A televisão muito contribuiu para nova e menos atraente concepção
do malandro. Seus valores são diferentes dos valores da vida do rádio.
A imagem dificilmente poderia produzir o clima humano do malandro,
possível no rádio pela capacidade de imaginação por ele permitida.
Tudo isso foi retirando de cena figuras importantes de nossa música
popular, como Jorge Veiga. Felizmente, aí estão Dicró e Bezerra
da Silva a vencer as barreiras. Dicró é a malandragem alegre.

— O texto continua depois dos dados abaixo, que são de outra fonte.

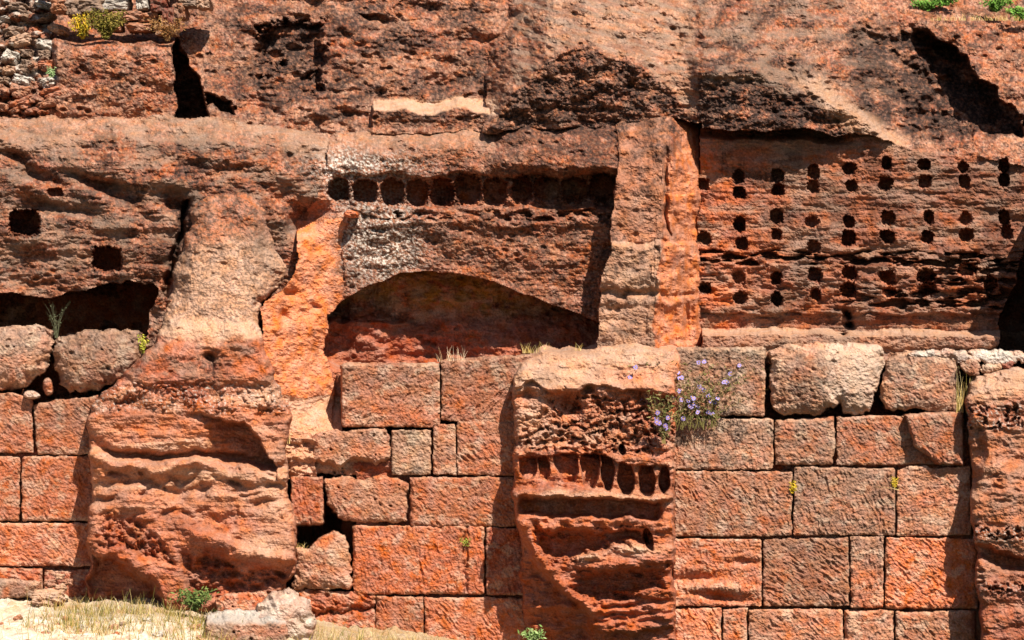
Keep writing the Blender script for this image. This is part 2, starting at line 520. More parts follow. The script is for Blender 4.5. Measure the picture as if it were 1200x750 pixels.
    crust(st(0, 20, 150 - v) * st(230, 300, u) * st(600, 560, u) * st(-.3, .2, fbm(U / 60, V / 30, 4, 84)) * (v > 5), .9); crust(st(-14, 6, hm) * (u < 400), .8)
    crust(st(806, 836, u + 14 * fbm(U / 14, V / 14, 3, 77)) * st(150, 120, v) * st(1010, 960, u) * st(-.25, .25, fbm(U / 60, V / 26, 4, 65)), .7)
    crust(st(20, 60, v - 160) * st(220, 160, u) * st(-.2, .35, fbm(U / 40, V / 30, 4, 85)) * .8 * (v < 290), .8)
    crust((sm > .4) * 1.0, .8)  # shade inside the slot, painted with the crust colour
    p.mix(BROWN, (lab == 1) * st(-.4, .3, fbm(U / 80, V / 40, 3, 74)) * .22); p.mix(BROWN, ((lab == 2) & (u > 400)) * .15)
    crust(((lab == 1) & (v < 330)) * st(-.1, .4, fbm(U / 34, V / 18, 5, 97, .7)), .7)
    p.mix(GREY, (lab == 1) * st(-.2, .4, fbm(U / 50, V / 26, 4, 98)) * .55)
    crust((lab == 2) * (u > 400) * st(-.1, .5, fbm(U / 40, V / 24, 5, 99, .65)), .45)
    crust((lab == 4) * st(-.1, .5, fbm(U / 46, V / 20, 5, 94, .65)), .55)
    p.mix(GREY, ((u > 820) & (v < 110)) * st(-.3, .5, fbm(U / 40, V / 16, 4, 86)) * .6 * st(1100, 900, u))
    p.mix(PALE, st(40, 0, t) * st(-4, 2, t) * (u < 580) * .38)                 # dusty worn tops, part of the paleness is painted sunlight
    p.mix(PALE, ((u > 436) & (u < 585)) * st(114, 118, v) * st(131, 128, v) * .9)
    p.mix(PALE, ((u > 640) & (u < 810)) * st(0, 10, vt - v) * .35)
    p.mix(BROWN, ((u > 600) & (u < 815)) * st(0, 10, vt - v) * st(-.1, .35, fbm((U + V * 2.2) / 90, (V - U * .3) / 9, 4, 69)) * .6)
    p.mix(GREY, ((u > 600) & (u < 815)) * st(0, 10, vt - v) * st(.0, .4, fbm((U + V * 2.2) / 70, (V - U * .3) / 8, 4, 71)) * .7)
    rid = sdf([(930, 96), (965, 92), (1010, 130), (1060, 165), (1050, 186), (1010, 160)], u, v)
    p.mix(PALE, st(-10, 6, rid) * .6)
    lich = st(.06, .26, fbm(U / 3.8, V / 3.5, 3, 88, .75))
    lm = 1.2 * g(446, 282, 44, 46) + .75 * g(432, 194, 60, 14) + .8 * g(395, 205, 22, 30)
    p.mix(GREY * .6, np.clip(lm, 0, 1) * .55)
    p.mix(WHITE * 1.35, lich * np.clip(lm * 1.1, 0, 1) * .72)
    j = (lab == 2) & (v > 258) & (u < 402)
    p.mix(FRESH * .85 + c255(222, 156, 104) * .28, j * .85 * st(415, 375, u + 30 * fbm(U / 18, V / 18, 4, 39)))
    p.mix(FRESH * .8 + c255(222, 156, 104) * .28, (lab == 3) * st(-8, 14, u - pr + 22 * fbm(U / 16, V / 26, 4, 75)) * .8)
    p.mix(FRESH, (lab == 4) * st(900, 830, u) * .7 * st(-.4, .2, fbm(U / 30, V / 24, 3, 90)))
    p.mix(BROWN, (lab == 4) * .45 * st(830, 960, u))
    p.mix(GREY, (lab == 4) * st(-.1, .4, fbm(U / 70, V / 20, 4, 91)) * .5 + (lab == 7) * .6)
    p.mix(PALE, (lab == 7) * st(398, 390, v) * .6)
    p.mix(PALE * .75 + GREY * .25, ((lab == 3) & (u < pr) & (v > 283)) * .75)
    p.mix(PINK * .8 + PALE * .15, ((lab == 3) & (u < pr) & (v < 283)) * .6); crust(((lab == 3) & (u < 800)) * st(205, 160, v + 20 * fbm(U / 20, V / 20, 3, 44)), .6)
    p.mix(BROWN, (lab == 3) * st(-.1, .4, fbm(U / 24, V / 20, 4, 42)) * .4)
    crust(((lab == 3) & (u < pr)) * st(.0, .6, fbm(U / 14, V / 12, 4, 59)), .6)
    p.mix(OCHRE, am * st(372, 350, v + (u - 520) * -.08) * st(700, 560, u) * st(-.6, .1, fbm(U / 22, V / 14, 4, 93)) * 1.0)
    p.mix(PALE, am * st(.0, .4, fbm(U / 30, V / 12, 4, 68)) * .5)
    p.mix(RED, am * st(365, 385, v) * .6)
    p.mix(PALE, ((v > 466) & (u > 300) & (u < 402)) * .75 * (V < 566))
    rbl = st(-.2, .4, fbm(U / 18, V / 11, 3, 95))
    p.mix(GREY, rb * (v < 100) * rbl * .8); p.mix(WHITE, rb * (v < 105) * st(.1, .5, fbm(U / 14, V / 8, 3, 96)) * .7)
    C = np.clip(p.C, .008, .85)

    root = tag(empty("rock_cliff", pt(600, 700, 2.0)), "red sandstone cliff carved with rows of niches and an arched recess behind the walls", "cliff")
    parts = sheet(U, V, Y, C, None, lab)
    names = {0: ("upper_slope", "rough weathered upper slopes with dark crust"), 1: ("overhang", "rounded rock mass above the black slot"),
             2: ("niche_wall", "chamber wall with one row of niches above an arch"), 3: ("pillar", "pale rock pillar between the two chambers"),
             4: ("niche_wall", "orange chamber wall with three rows of paired round holes"), 5: ("arched_recess", None), 6: ("cave", "black slot under the overhang"),
             7: ("bench", None), 8: ("rock_footing", None)}
    obs = {}
    for kk, (c, f, cl) in parts.items():
        if kk < 100:
            nm, lb = names[kk]
            o = mesh_obj(nm, c, f, cl, ROCK, root)
            if lb: o["label"] = lb
            obs[kk] = o
    for kk, (c, f, cl) in parts.items():
        if kk >= 100:
            par = obs[niches[kk]]
            o = mesh_obj("niche" if niches[kk] != 1 else "socket", c, f, cl, ROCK, None)
            w = o.location.copy()
            o.parent = par
            o.location = w - par.location - root.location
    return root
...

Bezerra, a malandragem sarcástica, revoltada e implacável. E no samba
manemolente, não propriamente com malandragem, mas com ginga notável,
há Martinho da Vila e João Nogueira. Fico a imaginar
gente como o Jorge Veiga – figura típica do rádio, saudando “os aviadores
do Brasil”, torcendo para o PTB de então – que sofreu ao ser posta
de lado por um tipo de vida musical hostil, cruel e pouco representativa
da variedade brasileira. Com essa gente, morreu o tempo da malandragem
romântica de Moreira da Silva, Luís Barbosa e Dilermando
Pinheiro. De Veiga, ficou a imagem do cantor popular brasileiro,
que possuía a rara capacidade de representar o povo em sua eterna
tarefa de dar a volta por cima, de prosseguir, de buscar o melhor
caminho, tendo a esperteza natural, a simpatia e uma certa graça tão
brasileira. Ficou, ainda, a fidelidade. Honra o artista a fidelidade
ao gênero escolhido, mesmo quando escorraçado da órbita do sucesso.